Starting your Career in UX

From Prototypr:

Part 2: Challenges I faced

In this final part, we will be talking about some challenges I faced when I first started working as a UX Designer. Hopefully, you can learn and prepare yourself for those first couples of days.


Ah, the age-old battle. We’ve all heard the different sides, but I’m not here to debate which is better (I actually really like both!) But instead, talk about going from a PC to a Mac.

My face when I first opened my MacBook Pro.

I have been a PC user for all my life (at home, I have a PC for gaming and a Surface Pro 4 for art) and when I got my MacBook Pro at work for the first time, it was a big struggle. Trying to train my hand do now use CMD + Z instead of CTRL + Z was hard.

So, if you’re like me, you can switch CMD and CTRL to make your life easier! I can now go back and forth the two OS’s easily and whenever someone tries to use my computer, they have a hard time because cmd + z is not doing what they want it to do. And it is wonderful to watch.


Sketch is one of the most popular tools in the industry! I highly recommend being familiar with sketch, especially if you’ve never learned how to use another vector based program (like the superior Illustrator.)

It’s important to note, that I am not a big fan of Sketch.

An accurate representation of how UX Designers feel about me after that statement.

I’ve been using Adobe Illustrator for about 8 years, and I am so accustomed to it, that I just find sketch frustrating to use. I like to group objects within objects and sketch does not do a great job letting you know the hierarchy of where you are in your groups… or that you’re even in a group. That is only ONE of the problems I have with Sketch. I highly recommend learning Illustrator, but Sketch is the industry standard, so it’d be wise to learn that tool first. As for me, I will always use Illustrator if I have the choice, as it is the love of my life.

I think this explains enough.


There are a lot of industries that use UX, and each one has its own set of terminology that you’ll have to learn. And in some cases, the company may not have a dictionary with terms that you need to know as an employee. I remember going to my first meeting and having no idea what the conversation was about.

This is your future.

What I wish I did, was take a notebook (or take notes on your laptop) of questions. If someone starts talking about X, take a note, then after the meeting go to your lead/senior and ask them what X is. Take note of what it is. Create your own dictionary. This will do two things, first: it will help to give to other new team members as they are added to the team; second: it will show initiative.


No matter where you go, there will come a time where you will not have ANYTHING to do at work, and you will hate it. What do you do? You don’t want to look like you’re slacking off, but what else is there to do besides browsing Reddit?

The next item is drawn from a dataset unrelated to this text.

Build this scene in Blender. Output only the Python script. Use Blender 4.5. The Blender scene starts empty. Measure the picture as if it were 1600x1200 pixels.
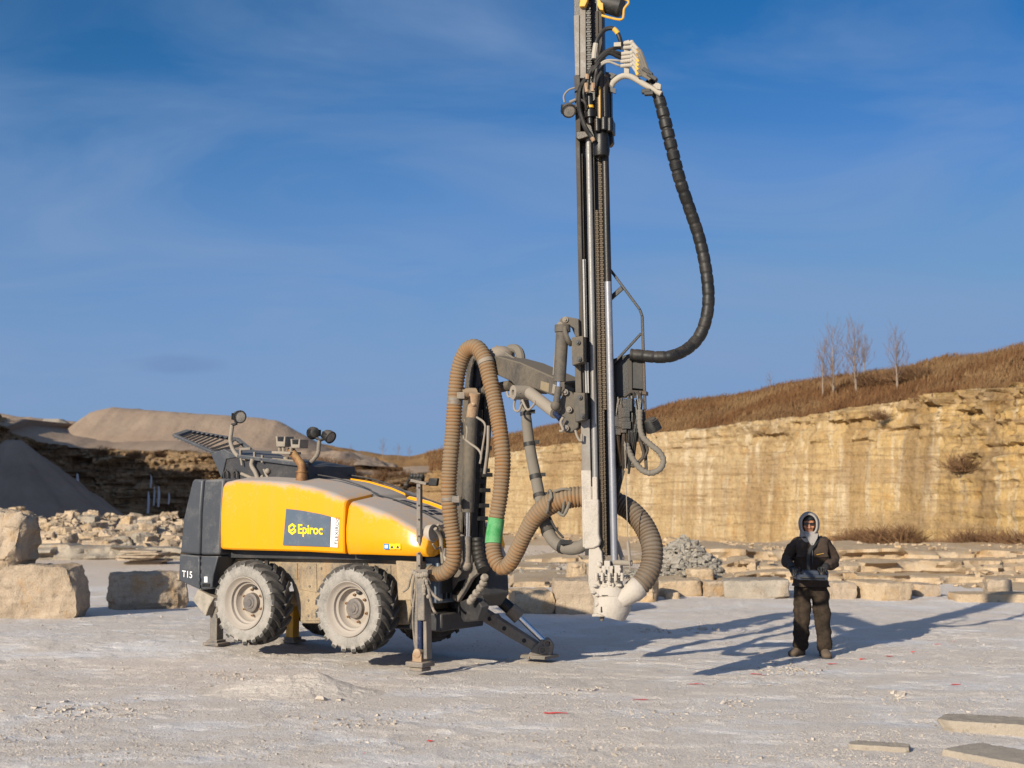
import bpy, bmesh, math, random
from mathutils import Vector, Matrix, Quaternion, noise
R = math.radians
random.seed(7)
C = bpy.context.scene.collection
SC = bpy.context.scene

# ------------------------------------------------------------------ camera
F = 2222.0                       # focal length in pixels of the 1600 px wide photograph
CAM_H = 2.0
PITCH = math.atan(165.0 / F)
cam_d = bpy.data.cameras.new('camera'); cam = bpy.data.objects.new('camera', cam_d); C.objects.link(cam)
cam.location = (0, 0, CAM_H); cam.rotation_euler = (R(90) + PITCH, 0, 0)
cam_d.sensor_width = 36; cam_d.lens = 36 * F / 1600; cam_d.clip_end = 3000; cam_d.clip_start = .1
cam_d.dof.use_dof = True; cam_d.dof.focus_distance = 15.3; cam_d.dof.aperture_fstop = 2.2
SC.camera = cam

# ------------------------------------------------------------------ light
SUN_AZ = Vector((-.568, -.823)).normalized(); SUN_EL = R(20.5)
sun_dir = Vector((SUN_AZ.x * math.cos(SUN_EL), SUN_AZ.y * math.cos(SUN_EL), math.sin(SUN_EL)))
sl = bpy.data.lights.new('sun', 'SUN'); sl.energy = 5.0; sl.angle = R(.53); sl.color = (1, .90, .725)
so = bpy.data.objects.new('sun', sl); C.objects.link(so); so.location = (-40, -50, 40)
so.rotation_euler = (-sun_dir).to_track_quat('-Z', 'Y').to_euler()
W = bpy.data.worlds.new('World'); SC.world = W; W.use_nodes = True
wn, wl = W.node_tree.nodes, W.node_tree.links
bg = wn['Background']; bg.inputs['Strength'].default_value = .098
sky = wn.new('ShaderNodeTexSky'); sky.sky_type = 'NISHITA'; sky.sun_disc = False
sky.sun_elevation = SUN_EL; sky.sun_rotation = math.atan2(SUN_AZ.x, SUN_AZ.y)
sky.altitude = 300; sky.air_density = 1.0; sky.dust_density = .35; sky.ozone_density = 2.2
hsv = wn.new('ShaderNodeHueSaturation'); hsv.inputs['Saturation'].default_value = 1.0
hsv.inputs['Value'].default_value = 1.0
spc = wn.new('ShaderNodeSeparateColor'); cbc = wn.new('ShaderNodeCombineColor')
wl.new(sky.outputs[0], spc.inputs[0])
for _i, (_e, _k) in enumerate(((2.25, .040), (1.16, .305), (1.33, .37))):      # grade of the sky: a deep clear winter blue
    _p = wn.new('ShaderNodeMath'); _p.operation = 'POWER'; _p.inputs[1].default_value = _e; wl.new(spc.outputs[_i], _p.inputs[0])
    _m = wn.new('ShaderNodeMath'); _m.operation = 'MULTIPLY'; _m.inputs[1].default_value = _k; wl.new(_p.outputs[0], _m.inputs[0])
    _q = wn.new('ShaderNodeMath'); _q.operation = 'MINIMUM'; _q.inputs[1].default_value = (1.50, 2.75, 4.6)[_i]; wl.new(_m.outputs[0], _q.inputs[0]); wl.new(_q.outputs[0], cbc.inputs[_i])
wl.new(cbc.outputs[0], hsv.inputs['Color'])
# thin high cloud veil: noise on the sky direction projected to a flat cloud layer
wtc = wn.new('ShaderNodeTexCoord'); sep = wn.new('ShaderNodeSeparateXYZ'); wl.new(wtc.outputs['Generated'], sep.inputs[0])
addz = wn.new('ShaderNodeMath'); addz.operation = 'ADD'; addz.inputs[1].default_value = .18; wl.new(sep.outputs[2], addz.inputs[0])
dx = wn.new('ShaderNodeMath'); dx.operation = 'DIVIDE'; wl.new(sep.outputs[0], dx.inputs[0]); wl.new(addz.outputs[0], dx.inputs[1])
dy = wn.new('ShaderNodeMath'); dy.operation = 'DIVIDE'; wl.new(sep.outputs[1], dy.inputs[0]); wl.new(addz.outputs[0], dy.inputs[1])
cmb = wn.new('ShaderNodeCombineXYZ'); wl.new(dx.outputs[0], cmb.inputs[0]); wl.new(dy.outputs[0], cmb.inputs[1])
mp = wn.new('ShaderNodeMapping'); mp.inputs['Rotation'].default_value = (0, 0, R(25)); mp.inputs['Scale'].default_value = (.62, .95, 1)
mp.inputs['Location'].default_value = (.4, .2, 0)
wl.new(cmb.outputs[0], mp.inputs[0])
nz = wn.new('ShaderNodeTexNoise'); nz.inputs['Scale'].default_value = 1.7; nz.inputs['Detail'].default_value = 8; nz.inputs['Roughness'].default_value = .56
nz.inputs['Distortion'].default_value = 1.1
wl.new(mp.outputs[0], nz.inputs['Vector'])
cr = wn.new('ShaderNodeValToRGB'); cr.color_ramp.elements[0].position = .42; cr.color_ramp.elements[1].position = .84
wl.new(nz.outputs[0], cr.inputs[0])
cm = wn.new('ShaderNodeMath'); cm.operation = 'MULTIPLY'; cm.inputs[1].default_value = .62; wl.new(cr.outputs[0], cm.inputs[0])
mx = wn.new('ShaderNodeMixRGB'); mx.inputs['Color2'].default_value = (1.75, 2.62, 4.25, 1)
# pale haze that thickens towards the horizon, uneven like the cloud veil
_hz = wn.new('ShaderNodeMapRange'); _hz.interpolation_type = 'SMOOTHSTEP'; _hz.inputs['From Min'].default_value = .345; _hz.inputs['From Max'].default_value = .04
_hz.inputs['To Min'].default_value = 0; _hz.inputs['To Max'].default_value = .92; wl.new(sep.outputs[2], _hz.inputs['Value'])
_hn = wn.new('ShaderNodeMapRange'); _hn.inputs['From Min'].default_value = .3; _hn.inputs['From Max'].default_value = .7; _hn.inputs['To Min'].default_value = .78; _hn.inputs['To Max'].default_value = 1.12; wl.new(nz.outputs[0], _hn.inputs['Value'])
_hm = wn.new('ShaderNodeMath'); _hm.operation = 'MULTIPLY'; _hm.use_clamp = True; wl.new(_hz.outputs[0], _hm.inputs[0]); wl.new(_hn.outputs[0], _hm.inputs[1])
mxh = wn.new('ShaderNodeMixRGB'); mxh.inputs['Color2'].default_value = (1.52, 2.45, 4.2, 1); wl.new(_hm.outputs[0], mxh.inputs['Fac']); wl.new(hsv.outputs[0], mxh.inputs['Color1'])
wl.new(cm.outputs[0], mx.inputs['Fac']); wl.new(mxh.outputs[0], mx.inputs['Color1'])
# one small grey-violet scrap of cloud low on the left, and an added unseen glow behind the viewer that lifts the shadows
_vs = wn.new('ShaderNodeVectorMath'); _vs.operation = 'SUBTRACT'; wl.new(wtc.outputs['Generated'], _vs.inputs[0]); _vs.inputs[1].default_value = (-.2296, .9689, .0850)
_mm = wn.new('ShaderNodeMapping'); _mm.inputs['Rotation'].default_value = (0, R(-9), 0); _mm.inputs['Scale'].default_value = (30, 3, 135); wl.new(_vs.outputs[0], _mm.inputs[0])
_n2 = wn.new('ShaderNodeTexNoise'); _n2.inputs['Scale'].default_value = 22; _n2.inputs['Detail'].default_value = 5; wl.new(wtc.outputs['Generated'], _n2.inputs['Vector'])
_ln = wn.new('ShaderNodeVectorMath'); _ln.operation = 'LENGTH'; wl.new(_mm.outputs[0], _ln.inputs[0])
_ad = wn.new('ShaderNodeMath'); _ad.operation = 'ADD'; wl.new(_ln.outputs['Value'], _ad.inputs[0]); wl.new(_n2.outputs[0], _ad.inputs[1])
_rp = wn.new('ShaderNodeValToRGB'); _rp.color_ramp.elements[0].position = .62; _rp.color_ramp.elements[0].color = (.26, .26, .26, 1); _rp.color_ramp.elements[1].position = 1.0; _rp.color_ramp.elements[1].color = (0, 0, 0, 1)
_hf = wn.new('ShaderNodeMath'); _hf.operation = 'MULTIPLY'; _hf.inputs[1].default_value = .62; wl.new(_ad.outputs[0], _hf.inputs[0]); wl.new(_hf.outputs[0], _rp.inputs[0])
mx2 = wn.new('ShaderNodeMixRGB'); mx2.inputs['Color2'].default_value = (.95, 1.5, 2.9, 1); wl.new(_rp.outputs[0], mx2.inputs['Fac']); wl.new(mx.outputs[0], mx2.inputs['Color1'])
_dt = wn.new('ShaderNodeVectorMath'); _dt.operation = 'DOT_PRODUCT'; wl.new(wtc.outputs['Generated'], _dt.inputs[0]); _dt.inputs[1].default_value = sun_dir
_vr = wn.new('ShaderNodeMapRange'); _vr.interpolation_type = 'SMOOTHSTEP'; _vr.inputs['From Min'].default_value = -.25; _vr.inputs['From Max'].default_value = .75; wl.new(_dt.outputs['Value'], _vr.inputs['Value'])
mx3 = wn.new('ShaderNodeMixRGB'); mx3.blend_type = 'ADD'; mx3.inputs['Color2'].default_value = (2.0, 2.3, 3.1, 1); wl.new(_vr.outputs[0], mx3.inputs['Fac']); wl.new(mx2.outputs[0], mx3.inputs['Color1'])
wl.new(mx3.outputs[0], bg.inputs['Color'])
SC.view_settings.view_transform = 'Standard'; SC.view_settings.look = 'None'
SC.view_settings.exposure = .45; SC.view_settings.gamma = 1; SC.view_settings.use_curve_mapping = False
SC.cycles.max_bounces = 6; SC.cycles.diffuse_bounces = 3; SC.cycles.glossy_bounces = 3
SC.cycles.use_denoising = True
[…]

Downtime kills. Remember that.

This is a great time to get some new skills. I use this time to catch up on some UX articles and research. I am interested in information architecture, so I am always reading up on new findings and new ideas people are trying out. I also create fake projects to work on. I can also find something that I couldn’t do earlier but have time to do now. Maybe there is a project that doesn’t have any user flows or journeys, take this time to create one.


I have not made a traditional wireframe in a long time. Goes against everything we do, right? Now, I’m not saying that you will never make wireframes again, but you should be prepared that you might not make them. This is especially true if you have a design system. It’s so much easier to grab the elements in your design system and place them directly into your prototype.


“Here’s that prototype you asked for!” she said after working for 12 straight hours.

One of the biggest mistakes I made at the beginning of my career is trying to impress too much. I created very detailed prototypes, ones that would basically work like the real thing. Then when the review would come and if there was something VERY wrong with it, I had to rework… EVERYTHING. All the interactions, animations, flow, etc will have to be redone. This can be very frustrating.

Start over!

Now what I do is start basic. Just bare minimum interactions (going from page to page, no animations.) Just have the layout available and ready to go. I present that to the team and get their feedback, and once the changes are made, then I’ll go into more detail and add those small effects. It saves so much more time and saves you from feeling frustrated because you had to start over.

Now, you may not run into the same issues that I have. Chances are, you will have your own unique set of challenges that you’ll need to face at the start of your UX career. Just keep your head up, ask for help, admit to not knowing something, and keep an open mind/heart! You will continue on your way to being awesome real quick!